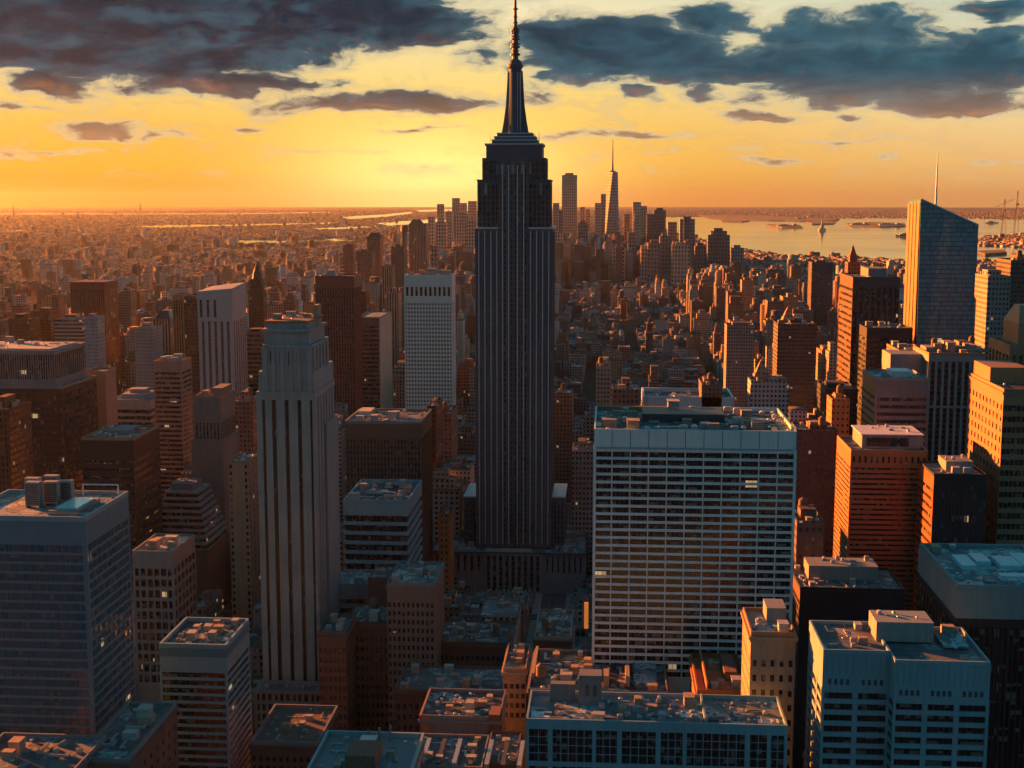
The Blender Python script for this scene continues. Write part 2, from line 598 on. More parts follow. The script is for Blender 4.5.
ROOFKIT = {
    'roof_unit': m_unit(),
    'exhaust_fan': shared(MB().cyl(0, 0, 0, .5, .45, .45, 12).cyl(0, 0, .5, .75, .7, .62, 12).cyl(0, 0, .75, .95, .62, .2, 12), 'exhaust_fan', grey_metal),
    'duct': shared(MB().box(-3, -.35, .3, 3, .35, .95, True).box(2.35, .35, .3, 3, 1.9, .95, True).box(-2, -.2, 0, -1.8, .2, .3).box(1.5, -.2, 0, 1.7, .2, .3).box(-.9, -.4, .26, -.75, .4, .99, True).box(.9, -.4, .26, 1.05, .4, .99, True), 'duct', grey_metal),
    'vent_pipe': shared(MB().tube([(0, 0, 0), (0, 0, 1.3), (.5, 0, 1.5)], .12, 8), 'vent_pipe', dark_metal),
    'pipe_run': shared(MB().tube([(-4, 0, .35), (3, 0, .35), (3, 2.5, .35)], .14, 6).box(-3, -.2, 0, -2.8, .2, .22).box(0, -.2, 0, .2, .2, .22).box(2.4, -.2, 0, 2.6, .2, .22), 'pipe_run', pale_paint),
    'skylight': shared(MB().box(-1, -1.5, 0, 1, 1.5, .35).frustum(0, 0, .35, .8, 1.8, 2.8, .5, 2.2), 'skylight', sky_glass),
    'stair_bulkhead': shared(MB().box(-1.6, -2.2, 0, 1.6, 2.2, 2.9).box(-1.75, -2.35, 2.9, 1.75, 2.35, 3.1, True).box(-.5, -2.26, 0, .5, -2.2, 2.1), 'stair_bulkhead', concrete),
    'brick_shed': shared(MB().box(-2, -1.5, 0, 2, 1.5, 2.6).box(-2.12, -1.62, 2.6, 2.12, 1.62, 2.75, True).box(-1.2, -1.56, 1, -.4, -1.5, 1.9).box(.4, -1.56, 1, 1.2, -1.5, 1.9), 'brick_shed', tan_brick),
    'cooling_tower': shared(MB().box(-2, -1.6, .8, 2, 1.6, 4, True).box(-2.1, -1.7, 4, 2.1, 1.7, 4.15, True).box(-1.5, -1.2, 4.15, -.2, 1.2, 4.4).box(.2, -1.2, 4.15, 1.5, 1.2, 4.4).box(-1.9, -1.5, 0, -1.7, -1.3, .8).box(1.7, -1.5, 0, 1.9, -1.3, .8).box(-1.9, 1.3, 0, -1.7, 1.5, .8).box(1.7, 1.3, 0, 1.9, 1.5, .8).box(-1.95, -1.66, 1.1, 1.95, -1.6, 1.5, True).box(-1.95, -1.66, 1.9, 1.95, -1.6, 2.3, True).box(-1.95, -1.66, 2.7, 1.95, -1.6, 3.1, True), 'cooling_tower', plain_mat('cooling_louvre', (0.16, 0.18, 0.19), .6)),
}
TANK_BODY = shared(MB().cyl(0, 0, 3.2, 7.0, 2.0, 1.9, 16).cyl(0, 0, 7.0, 8.4, 2.1, .1, 16), 'water_tank', wood)
TANK_LEG = shared(MB().box(-.12, -.12, 0, .12, .12, 3.2), 'leg', dark_metal)


def water_tank(parent, x, y, z, s=1.0):
    o = put('water_tank', TANK_BODY, parent, (x, y, z), (s, s, s))
    for a in (-1.2, 1.2):
        for b in (-1.2, 1.2):
            put('leg', TANK_LEG, o, (a, b, 0))
    return o


def clutter(parent, x0, y0, x1, y1, z, n, seed, kinds=None, scale=1.0, tanks=0, avoid=()):
    R = random.Random(seed)
    kinds = kinds or ['roof_unit', 'roof_unit', 'exhaust_fan', 'exhaust_fan', 'duct', 'vent_pipe', 'pipe_run', 'skylight', 'stair_bulkhead', 'brick_shed']
    taken = list(avoid)
    size = {'roof_unit': (1.3, 1.1), 'exhaust_fan': (.8, .8), 'duct': (3.3, 2), 'vent_pipe': (.6, .4), 'pipe_run': (4.2, 2.6), 'skylight': (1.2, 1.7),
            'stair_bulkhead': (1.9, 2.5), 'brick_shed': (2.3, 1.8), 'cooling_tower': (2.2, 1.8)}
    for k in range(tanks):
        for _ in range(20):
            x = R.uniform(x0 + 3, x1 - 3); y = R.uniform(y0 + 3, y1 - 3)
            if all(abs(x - a) > c + 3 or abs(y - b) > d + 3 for a, b, c, d in taken):
                break
        water_tank(parent, x, y, z, scale); taken.append((x, y, 3, 3))
    for k in range(n):
        kd = R.choice(kinds)
        s = scale * R.uniform(.75, 1.35)
        rot = R.choice((0, 1))
        w, d = size[kd]
        if rot: w, d = d, w
        w *= s; d *= s
        if x1 - x0 < 2 * w + 1.5 or y1 - y0 < 2 * d + 1.5:
            continue
        for _ in range(16):
            x = R.uniform(x0 + w + .6, x1 - w - .6); y = R.uniform(y0 + d + .6, y1 - d - .6)
            if all(abs(x - a) > c + w or abs(y - b) > dd + d for a, b, c, dd in taken):
                put(kd, ROOFKIT[kd], parent, (x, y, z), (s, s, s * R.uniform(.8, 1.25)), math.pi / 2 * rot + math.pi * R.choice((0, 1)) * (kd != 'roof_unit'))
                taken.append((x, y, w, d))
                break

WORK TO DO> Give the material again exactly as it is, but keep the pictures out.

RESULT OF THE TASK>
The Blender Python script for this scene continues. Write part 2, from line 598 on. More parts follow. The script is for Blender 4.5.
ROOFKIT = {
    'roof_unit': m_unit(),
    'exhaust_fan': shared(MB().cyl(0, 0, 0, .5, .45, .45, 12).cyl(0, 0, .5, .75, .7, .62, 12).cyl(0, 0, .75, .95, .62, .2, 12), 'exhaust_fan', grey_metal),
    'duct': shared(MB().box(-3, -.35, .3, 3, .35, .95, True).box(2.35, .35, .3, 3, 1.9, .95, True).box(-2, -.2, 0, -1.8, .2, .3).box(1.5, -.2, 0, 1.7, .2, .3).box(-.9, -.4, .26, -.75, .4, .99, True).box(.9, -.4, .26, 1.05, .4, .99, True), 'duct', grey_metal),
    'vent_pipe': shared(MB().tube([(0, 0, 0), (0, 0, 1.3), (.5, 0, 1.5)], .12, 8), 'vent_pipe', dark_metal),
    'pipe_run': shared(MB().tube([(-4, 0, .35), (3, 0, .35), (3, 2.5, .35)], .14, 6).box(-3, -.2, 0, -2.8, .2, .22).box(0, -.2, 0, .2, .2, .22).box(2.4, -.2, 0, 2.6, .2, .22), 'pipe_run', pale_paint),
    'skylight': shared(MB().box(-1, -1.5, 0, 1, 1.5, .35).frustum(0, 0, .35, .8, 1.8, 2.8, .5, 2.2), 'skylight', sky_glass),
    'stair_bulkhead': shared(MB().box(-1.6, -2.2, 0, 1.6, 2.2, 2.9).box(-1.75, -2.35, 2.9, 1.75, 2.35, 3.1, True).box(-.5, -2.26, 0, .5, -2.2, 2.1), 'stair_bulkhead', concrete),
    'brick_shed': shared(MB().box(-2, -1.5, 0, 2, 1.5, 2.6).box(-2.12, -1.62, 2.6, 2.12, 1.62, 2.75, True).box(-1.2, -1.56, 1, -.4, -1.5, 1.9).box(.4, -1.56, 1, 1.2, -1.5, 1.9), 'brick_shed', tan_brick),
    'cooling_tower': shared(MB().box(-2, -1.6, .8, 2, 1.6, 4, True).box(-2.1, -1.7, 4, 2.1, 1.7, 4.15, True).box(-1.5, -1.2, 4.15, -.2, 1.2, 4.4).box(.2, -1.2, 4.15, 1.5, 1.2, 4.4).box(-1.9, -1.5, 0, -1.7, -1.3, .8).box(1.7, -1.5, 0, 1.9, -1.3, .8).box(-1.9, 1.3, 0, -1.7, 1.5, .8).box(1.7, 1.3, 0, 1.9, 1.5, .8).box(-1.95, -1.66, 1.1, 1.95, -1.6, 1.5, True).box(-1.95, -1.66, 1.9, 1.95, -1.6, 2.3, True).box(-1.95, -1.66, 2.7, 1.95, -1.6, 3.1, True), 'cooling_tower', plain_mat('cooling_louvre', (0.16, 0.18, 0.19), .6)),
}
TANK_BODY = shared(MB().cyl(0, 0, 3.2, 7.0, 2.0, 1.9, 16).cyl(0, 0, 7.0, 8.4, 2.1, .1, 16), 'water_tank', wood)
TANK_LEG = shared(MB().box(-.12, -.12, 0, .12, .12, 3.2), 'leg', dark_metal)


def water_tank(parent, x, y, z, s=1.0):
    o = put('water_tank', TANK_BODY, parent, (x, y, z), (s, s, s))
    for a in (-1.2, 1.2):
        for b in (-1.2, 1.2):
            put('leg', TANK_LEG, o, (a, b, 0))
    return o


def clutter(parent, x0, y0, x1, y1, z, n, seed, kinds=None, scale=1.0, tanks=0, avoid=()):
    R = random.Random(seed)
    kinds = kinds or ['roof_unit', 'roof_unit', 'exhaust_fan', 'exhaust_fan', 'duct', 'vent_pipe', 'pipe_run', 'skylight', 'stair_bulkhead', 'brick_shed']
    taken = list(avoid)
    size = {'roof_unit': (1.3, 1.1), 'exhaust_fan': (.8, .8), 'duct': (3.3, 2), 'vent_pipe': (.6, .4), 'pipe_run': (4.2, 2.6), 'skylight': (1.2, 1.7),
            'stair_bulkhead': (1.9, 2.5), 'brick_shed': (2.3, 1.8), 'cooling_tower': (2.2, 1.8)}
    for k in range(tanks):
        for _ in range(20):
            x = R.uniform(x0 + 3, x1 - 3); y = R.uniform(y0 + 3, y1 - 3)
            if all(abs(x - a) > c + 3 or abs(y - b) > d + 3 for a, b, c, d in taken):
                break
        water_tank(parent, x, y, z, scale); taken.append((x, y, 3, 3))
    for k in range(n):
        kd = R.choice(kinds)
        s = scale * R.uniform(.75, 1.35)
        rot = R.choice((0, 1))
        w, d = size[kd]
        if rot: w, d = d, w
        w *= s; d *= s
        if x1 - x0 < 2 * w + 1.5 or y1 - y0 < 2 * d + 1.5:
            continue
        for _ in range(16):
            x = R.uniform(x0 + w + .6, x1 - w - .6); y = R.uniform(y0 + d + .6, y1 - d - .6)
            if all(abs(x - a) > c + w or abs(y - b) > dd + d for a, b, c, dd in taken):
                put(kd, ROOFKIT[kd], parent, (x, y, z), (s, s, s * R.uniform(.8, 1.25)), math.pi / 2 * rot + math.pi * R.choice((0, 1)) * (kd != 'roof_unit'))
                taken.append((x, y, w, d))
                break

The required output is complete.